The Samsung Gear Fit is designed to ‘comfortably contour to the wrist while offering a vivid Super AMOLED display,’ Samsung said.

The company claims it provides ‘much more’ than other fitness bands as it keeps users up to date with incoming calls, emails, SMS, alarm, S-planner and third party apps while they are on the move so they can stay connected.

For style-conscious wearers there are changeable straps in black, orange and grey and it’s water resistant.

Weighing just 27 grams, the Gear Fit will offer real-time fitness coaching and personalised workout advice when it goes on sale in April.

The Gear Fit is compatible with 20 Galaxy devices.

Interestingly, there are built-in heart rate monitors in both the Gear 2 and Gear Fit and the company admitted that users would have an ‘overload’ of sensors if they had both the Gear 2 and Gear Fit.

Mr Shin said: ‘Gear 2 and Gear Fit – quite a team.

‘Well, if you buy both and the S5, you’d have an overload of heart rate monitors.

‘Surely one is sufficient.’

While there appears to be a fair amount of overlap with Samsung’s new products, it’s clear that the firm is making each one marginally different to attract the widest range of users as possible.
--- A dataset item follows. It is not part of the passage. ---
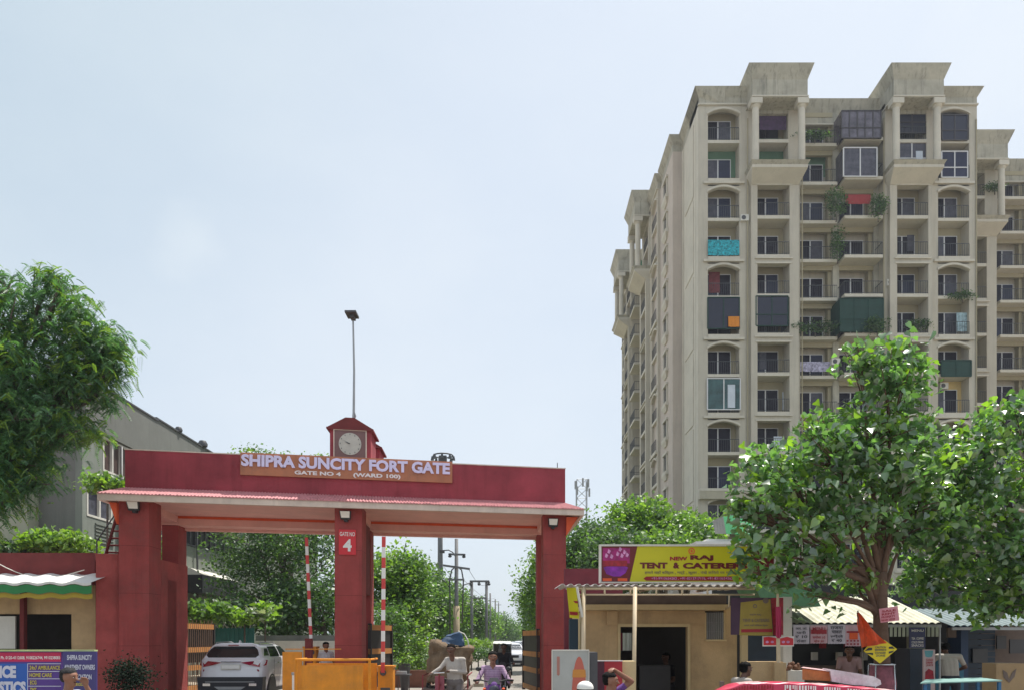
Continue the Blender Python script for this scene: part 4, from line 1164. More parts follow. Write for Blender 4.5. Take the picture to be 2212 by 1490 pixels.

It’s unlikely one customer will buy all three but Samsung is undoubtedly hoping that by attracting a new user to one or two of its devices it will develop a loyalty that will last into future releases.

The Gear 2 smartwatch, unveiled at the weekend, lasts three times longer than the first watch, which was criticised for being chunky and expensive at £300.
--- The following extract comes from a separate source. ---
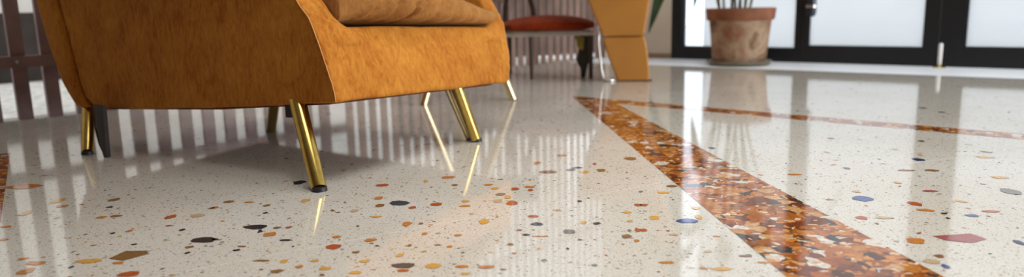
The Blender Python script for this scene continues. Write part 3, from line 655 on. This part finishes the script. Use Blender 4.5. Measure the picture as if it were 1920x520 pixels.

However, experts say the phone maker could still struggle to persuade users to upgrade.

The updates are so minor that on first glance most consumers would be hard pressed to notice that it has changed from the previous version,’ Nick Dillon, senior analyst at Ovum said.

‘Still, this should come as no great surprise, given the maturity of the smartphone market and the pressure on the Samsung not to mess with its winning formula.

‘Samsung reminded us quite how successful this formula has been, noting that it has sold 200 million Galaxy S devices since launching the franchise in 2010.’